2) A 4-pole, three-phase, 50 Hz, star-connected alternator has 60 slots with 4 conductors per slot. Coils are short-pitched by 3 slots. If the phase spread is 600, find the line voltage induced for a flux per pole of 0.943 Wb distributed sinusoidally. All the turns per phase are in series.
3) A 500 kVA, three-phase star-connected alternator has a rated line-to-line voltage of 3300 V. The resistance and synchronous reactance per phase are 0.3 Ω and 4 Ω respectively. Calculate the line value of the e.m.f generated at full-load 0.8 power factor lagging.
4) A 2000 kVA, 11 kV, three-phase star-connected alternator has an armature resistance of 0.3 Ω and synchronous reactance of 5 Ω per phase. It delivers full load current at 0.8 lagging power factor at rated voltage.
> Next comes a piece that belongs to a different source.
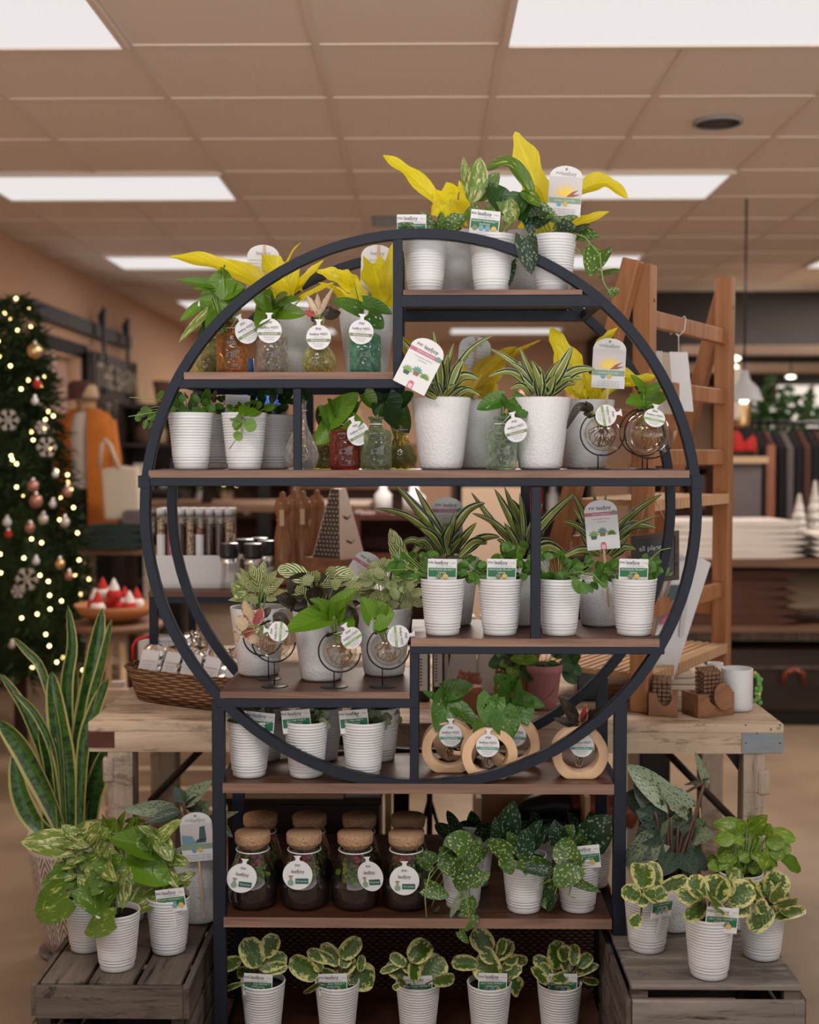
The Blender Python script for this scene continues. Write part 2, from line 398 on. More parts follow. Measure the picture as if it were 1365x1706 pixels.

Compute the terminal voltage for the same excitation and load current at 0.8 power factor leading.
5) A three-phase star-connected alternator is rated at 1600 KVA, 13,500 V. The armature resistance and synchronous reactance are 1.5 Ω and 30 Ω respectively per phase. Calculate the percentage regulation for a load of 1280 Kw at 0.8 leading power factor.
6) In a 50 kVA star-connected, 440 V, three-phase, 50 Hz alternator, the effective armature resistance is 0.25 Ω per phase. The synchronous reactance is 3.2 Ω per phase, and the leakage reactance is 0.5 Ω per phase. Determine at rated load and unity power factor, the no-load voltage and percentage voltage regulation.